54EB of the Income Tax Act 1961, talks about the Capital gain on the transfer of long-term capital assets not to be charged in certain cases.—(1) Where the capital gain arises from the transfer of a long-term capital asset (the capital asset so transferred being hereafter in this section referred to as the original asset), and the assessee has, at any time within a period of six months after the date of such transfer invested the whole or any part of capital gains, in any of the assets specified by the Board in this behalf by notification in the Official Gazette (such assets hereafter in this section referred to as the long-term specified assets), the capital gain shall be dealt with in accordance with the following provisions of this section, that is to say,—

(a) if the cost of the long-term specified asset is not less than the capital gain arising from the transfer of the original asset, the whole of such capital gain shall not be charged under section 45;

(b) if the cost of the long-term specified asset is less than the capital gain arising from the transfer of the original asset, so much of the capital gain as bears to the whole of the capital gain the same proportion as the cost of acquisition of the long-term specified asset bears to the whole of the capital gain, shall not be charged under section 45.
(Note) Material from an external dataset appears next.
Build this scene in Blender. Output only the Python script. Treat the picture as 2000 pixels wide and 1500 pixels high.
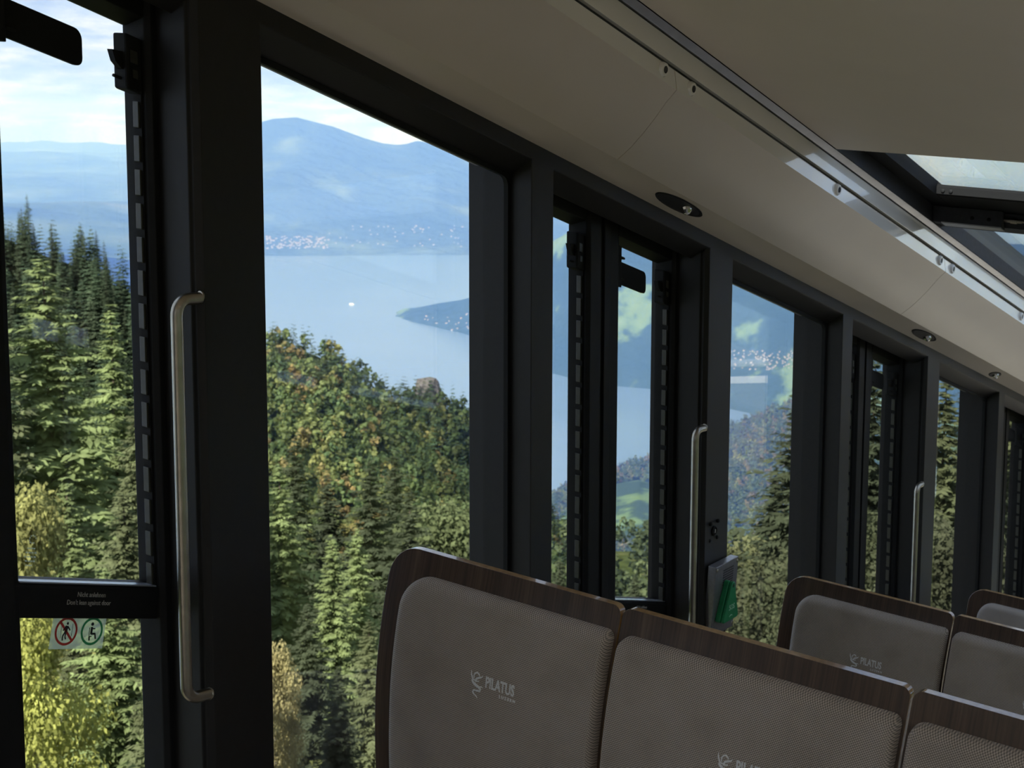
import bpy, math, random
import numpy as np
from mathutils import Vector, Matrix

# ------------------------------------------------------------------ camera, sky, sun, exposure
scene = bpy.context.scene
for o in list(bpy.data.objects):
    bpy.data.objects.remove(o, do_unlink=True)
COL = scene.collection
F_PX, PITCH = 2865.0, math.atan(500.0 / 2865.0)
cam_d = bpy.data.cameras.new('camera')
cam_d.sensor_width = 36.0
cam_d.lens = 36.0 * F_PX / 2000.0
cam_d.clip_start, cam_d.clip_end = 0.05, 90000.0
cam_d.dof.use_dof = True
cam_d.dof.focus_distance = 2.7
cam_d.dof.aperture_fstop = 15.0
cam = bpy.data.objects.new('camera', cam_d)
cam.location = (0, 0, 0)
cam.rotation_euler = (math.pi / 2 - PITCH, 0, 0)
COL.objects.link(cam)
scene.camera = cam
scene.view_settings.view_transform = 'Standard'
scene.view_settings.look = 'None'
scene.view_settings.gamma = 1.0
scene.view_settings.use_curve_mapping = False
scene.view_settings.exposure = 0.50
scene.cycles.use_denoising = True
scene.cycles.use_adaptive_sampling = True
scene.cycles.adaptive_threshold = 0.08
scene.cycles.max_bounces = 6
scene.cycles.diffuse_bounces = 4
scene.cycles.glossy_bounces = 3
scene.cycles.transparent_max_bounces = 24
scene.cycles.volume_bounces = 0
scene.cycles.sample_clamp_indirect = 6.0

def nt_new(idb):
    idb.use_nodes = True
    nt = idb.node_tree
    for n in list(nt.nodes):
        nt.nodes.remove(n)
    def N(kind, inp=None, **kw):
        n = nt.nodes.new(kind)
        for k, v in kw.items():
            setattr(n, k, v)
        for k, v in (inp or {}).items():
            if isinstance(v, tuple) and len(v) == 2 and hasattr(v[0], 'outputs'):
                nt.links.new(v[0].outputs[v[1]], n.inputs[k])
            else:
                n.inputs[k].default_value = v
        return n
    return nt, N

def ramp_set(n, stops, interp='LINEAR'):
    n.color_ramp.interpolation = interp
    el = n.color_ramp.elements
    while len(el) > 1:
        el.remove(el[-1])
    el[0].position, el[0].color = stops[0][0], (*stops[0][1], 1)
    for p, c in stops[1:]:
        e = el.new(p)
        e.color = (*c, 1)

world = bpy.data.worlds.new('world')
scene.world = world
nt, N = nt_new(world)
tc = N('ShaderNodeTexCoord')
sep = N('ShaderNodeSeparateXYZ', {0: (tc, 'Generated')})
zc = N('ShaderNodeMath', {0: (sep, 'Z'), 1: 0.0}, operation='MAXIMUM')
grad = N('ShaderNodeValToRGB', {'Fac': (zc, 0)})
ramp_set(grad, [(0.0, (0.66, 0.78, 0.97)), (0.10, (0.50, 0.67, 0.95)), (0.35, (0.32, 0.52, 0.90)), (1.0, (0.26, 0.43, 0.82))])
za = N('ShaderNodeMath', {0: (zc, 0), 1: 0.16}, operation='ADD')
pv = N('ShaderNodeVectorMath', {0: (tc, 'Generated')}, operation='DIVIDE')
comb = N('ShaderNodeCombineXYZ', {0: (za, 0), 1: (za, 0), 2: 1.0})
nt.links.new(comb.outputs[0], pv.inputs[1])
cl = N('ShaderNodeTexNoise', {'Vector': (pv, 0), 'Scale': 1.5, 'Detail': 9.0, 'Roughness': 0.56, 'Distortion': 0.25})
cr = N('ShaderNodeValToRGB', {'Fac': (cl, 0)})
ramp_set(cr, [(0.34, (0, 0, 0)), (0.48, (0.85, 0.85, 0.85)), (0.66, (1, 1, 1))])
cl2 = N('ShaderNodeTexNoise', {'Vector': (pv, 0), 'Scale': 4.6, 'Detail': 8.0, 'Roughness': 0.58})
cc = N('ShaderNodeValToRGB', {'Fac': (cl2, 0)})
ramp_set(cc, [(0.36, (0.50, 0.59, 0.77)), (0.48, (0.68, 0.77, 0.92)), (0.58, (0.92, 0.95, 1.0)), (0.68, (1.15, 1.15, 1.15))])
mx = N('ShaderNodeMix', {0: (cr, 0), 6: (grad, 0), 7: (cc, 0)}, data_type='RGBA')
bg = N('ShaderNodeBackground', {0: (mx, 2), 1: 0.74})
wo = N('ShaderNodeOutputWorld', {0: (bg, 0)})

sun_d = bpy.data.lights.new('sun', 'SUN')
sun_d.energy = 8.5
sun_d.angle = math.radians(0.8)
sun_d.color = (1.0, 0.94, 0.84)
sun = bpy.data.objects.new('sun', sun_d)
SUN_DIR = Vector((-0.40, -0.62, 0.68)).normalized()
sun.rotation_euler = SUN_DIR.to_track_quat('Z', 'Y').to_euler()
COL.objects.link(sun)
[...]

According to Sections 54EB of the Income-Tax Act, 1961, a person can save tax on long-term gains if he were to make an investment in certain mutual funds as also shares of infrastructure companies. This is a good provision and will benefit investors. However, one of the conditions mentioned is that if the company raising the money through share capital, etc. for infrastructure projects fails to deploy the funds as prescribed under the IT Act within the prescribed time limit, then the approval so granted may be withdrawn by the Central Board of Direct Taxes.


The government's intention in imposing this restriction is to ensure that infrastructure companies issuing bonds, shares or debentures utilize the money for infrastructure facilities. But the problem is that if at a later stage the approval granted by the CBDT to a particular company is withdrawn due to a lapse by the company, the poor investor will lose the benefit of tax exemption under Section 54 EA or Section 54EB. The government should, therefore, modify the provisions in such a manner that the investor is not put into trouble due to a violation by a company.


Under this Section, Long-term capital assets are transferred and the type of transfer is Long Term Capital Gains, the New asset which is purchased includes specified securities - including government securities, savings certificates, units of UTI, specified debentures, etc. Time Limit for investment in the new asset is to be done within 6 months from the date of transfer


The Exemption Amount is equal to the cost of the new asset x Capital Gain / Net consideration (maximum up to the capital gain)


The Additional Conditions are if a new asset is sold within 3 years, the amount earlier exempted under this section will be reduced from its COA to calculate capital gains thereon and if a loan is taken on the security of the new specified asset within 3 years, the same will be treated as capital gains.